Adding surveillance cameras adds load to the system. As long as you only connect to them via the internet when you are not at home, that should not be a problem. Configure them to not broadcast until you connect with them, or configure them to record at intervals to a network drive on the premises.

I can give some idea about the layout of my house. Consider a rectangle, with the widths facing the north and south directions, and the lengths facing the east and west.
The ground floor has the office in the south west, facing south. There is a bedroom in the east, roughly at the middle of the length. There will be three computers, two in the office (for basic browsing, light downloading and printing) and one in the bedroom (for basic browsing and printing jobs).

The 1st floor has two bedrooms, one in the extreme north and one in the extreme south. Between, there is the living room.There will be a computer in the south bedroom, (for HD streaming, online gaming and intensive downloading) and the north bedroom will have devices such as tablets, phones, etc etc. The living room has a samsung 40" smart TV, which (??) can be used for movie streaming.

The 2nd floor has the same room layout, except that the living room space is the dining here.
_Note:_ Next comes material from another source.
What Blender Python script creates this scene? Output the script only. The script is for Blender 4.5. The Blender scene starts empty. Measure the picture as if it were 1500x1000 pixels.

The south bedroom will have a laptop, for basic web browsing and light downloading, the dining will have a TV and a sound system (which too I want to use for movie streaming, if possible), and the north bedroom will have devices like mobile phones, tablets and other wireless devices.

The outdoor surveillance cameras will be placed mainly in the west of the house (roughly 5-6), and one in the east.

This is the scenario.

Re:
The download speed will be more or less in the 10-15 Mbps range.
I'll ask the ISP to install a private gateway (the device which splits an area's internet connection for various domestic houses), which I think can increase speed.
I don't know much about networking, nevertheless I've considered a design of my own. Please correct me where I'll be wrong.
I think the gateway is a modem which has one input ports and multiple output ports. Lets say, I connect 3 routers to the gateway, one for each floor. In the ground floor, I run two cables from the router to connect the two computers, and one more to connect a print server. I run another cable for a WAP in the bedroom.
In the 1st floor, I run a three cables from the router, one to the south bedroom computer, one to the TV and one to the north bedroom for a WAP.
In the 2nd floor, I'll run three cables from the router, just as the 1st floor setup.
Can this be done?

You really only need one router, but you may want multiple access points (WiFi devices) that are connected to the router. The router would be connected to the modem, or contain the modem, that connects you to your ISP. This is what I do in my home. You can hardwire (cat-5 or cat-6 ethernet cables) from the WiFi access points to the router, or you can use, as I suggested, a powerline modem if you don't want to run physical cable. In our old home, the powerline connection was a better option. If you are building out the home now, then physical cables would be better.

Your modem has one WAN port that connects you to the ISP. The other ports are basically just ports for an ethernet switch that the router contains. If you need more ports than it provides, then you can easily get another ethernet switch, and plug one of its ports into one of the router ports. I do this myself. My router has only 4 ports, but I needed more, so I have an 8 port gigabit switch to add the additional capacity. They sit right next to each other on my desk with an ethernet cable connecting the two.

Yeah, the house is on the build right now. I think it'll be best to run ethernet cables from the router to the WAPs, where I want then of course.
But I'm skeptical about the power of only one router, will it be sufficient?
Can one router cover the whole three floors, with a total square footage of 4500..?

That should not be a problem. You will need more than one WiFi access point (WAP), but each should be connected to the router. A single router should handle dozens or more IP addressed LAN devices without problem. You still only have one WAN connection (to the internet), and the router is the gateway for that. More routers only create mantenance issues. We have two WAPs, but they are configured as bridge devices, not routers.